Friday, December 2, 2022

Holy Sisters of the Perpetual Airport

The Auntie Vi Memorial Morning Weather Report

This morning, there was almost no condensation on my windows, so I figured it must be warmer than the past few very cold mornings, when the windows were so wet they were dripping.
Sure enough--it's 22º, forecast to rise to 37º.

The streets are still mucky, but I'm going to bike. I'll take the street with the WIDE bike lane to the Greenway bike path, which the City keeps shoveled. It goes a couple blocks from the thrift store.
I'm extra-motivated because the bus connections are so slow.

_____________________

Did you watch Fleabag?
The main character (unnamed, played by the show's creator Phoebe Waller-Bridge) is driven by the grief of a close friend's death, and, further back, her mother's death.

This essay "To Fleabag, with Grief" is good about it--after witnessing a friend killed by a car, the (young) author writes, "I was more sensitive, and meaner, and more empathetic".
Ha, yes. Nicer. And meaner. 
I get that.

Also: "Surprisingly for how universal the experience of grief is, most media about loss is not very good."
Indeed. Along with the movie Love, Liza, Fleabag is the only media about the weirdness of grief that I deeply relate to.

Most of us who have remained in blogspotland are old, and we know grief. But still, I think, it's hard to get it right, its expression.

While I related to her grief, Fleabag is not like me, personally, except in one way--in her relationship with her sister, Claire,
her only sibling. Their relationship reminds me of mine with my sister.

Fleabag and Claire are opposites, aligned differently to their father (who makes no secret that he prefers Claire), and they are often at odds--not in a make-cute way, but seriously. Like me and my sister. They're not happy friends, and yet they've been through devastation together.

At their father's wedding to a woman they despise, Fleabag tries to convince her [married] sister, Claire, to go to the airport to intercept the man she truly loves. Fleabag says something about how romantic it would be to run through an airport.

Claire replies, "The only person I'd run through an airport for is you."

Sometimes I kinda hate my sister (just kinda, though), and I guess she sometimes feels something like that toward me. She's the elder, so maybe, probably, it's not hate she feels. I don't know, but I sense it's more like frustration, bafflement, and DISAPPROVAL that she feels.

This past spring, when I was house-sitting for four months on the block my sister lives on––a few houses away––she came over only a few times. Once, she said something so objectionable (personal to me, not political), I told her to leave.
I never went to her house because I wasn't allowed in, ever since her wife and I had had a big fight a few years ago.

My sister has let me down in big ways.
So have I let her down.
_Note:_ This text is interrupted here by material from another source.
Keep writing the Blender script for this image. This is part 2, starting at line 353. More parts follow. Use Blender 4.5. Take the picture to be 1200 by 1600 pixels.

Like, I didn't attend her wedding!
I was going to--I even had a free airline ticket to San Francisco lined up. (Sister and her bride-to-be were getting married in California, which had just legalized same-sex marriage.)

Then it turned out our brother was going.
My sister had told me that she wasn't even going to invite him--he had barely talked to her, and to me not at all, since our mother died six years earlier.
But she did invite him after all, and his wife made him accept. Of course our father would be there too--my sister was his favorite person. With the addition of Brother, now the gathering
comprised a preponderance of people, including the woman my sister was marrying, who didn't like me.  It felt dangerous.
I didn't go.

But still. Not to be in any way nice or romantic about it--my sister and I don't exactly trust each other, and we've let each other down--and yet, when I told her I loved and related to the line about running through the airport, she said she felt the same.

Maybe it's only the sharing of a movie moment (I used to blog those). It might not translate reliably into action. But sharing a story-–that's a good thing.

______________

After the house-sitting gig ended, I got an email from Sister-in-Law (SIL) asking if I would like to "normalize" our relationship.

I wrote right back and said yes, if she meant that I would come over sometime and sit on their back deck for a beer or coffee, like I used to.

That's exactly what she meant, she wrote back. If I didn't need to "process the past", she didn't either.
God spare me from processing the past (in this instance).

I did go over for a beer and to carve pumpkins this Halloween, and no unkind words were said. Good! We all get along better if we do something, or go somewhere.

Sister and I are going on another field trip to an outlying library next week--our third such library visit. I'm excited! We're both taking Christmas cards along, to sit at the library and write and address them.
I need to get some stamps.

Meanwhile, Brother has drifted further and further away from my (our) sister.  He and I had never been close, and he stopped talking to me entirely many years ago. When I saw him at our father's deathbed five summers ago, he could barely say hello to me.

My sister, however, had stepped into mothering him when
our mother left. She was fifteen, and he was four. Maybe that was a problem for him as much as anything, but they had stayed close up until our mother's death. Sister remains deeply grieved that he is now only a dot on the horizon of her life.

I can't see even a dot of my brother--haven't for a long time.
But I suppose if he needed me to run through the airport for him, I would. Not that I'll ever know if he does.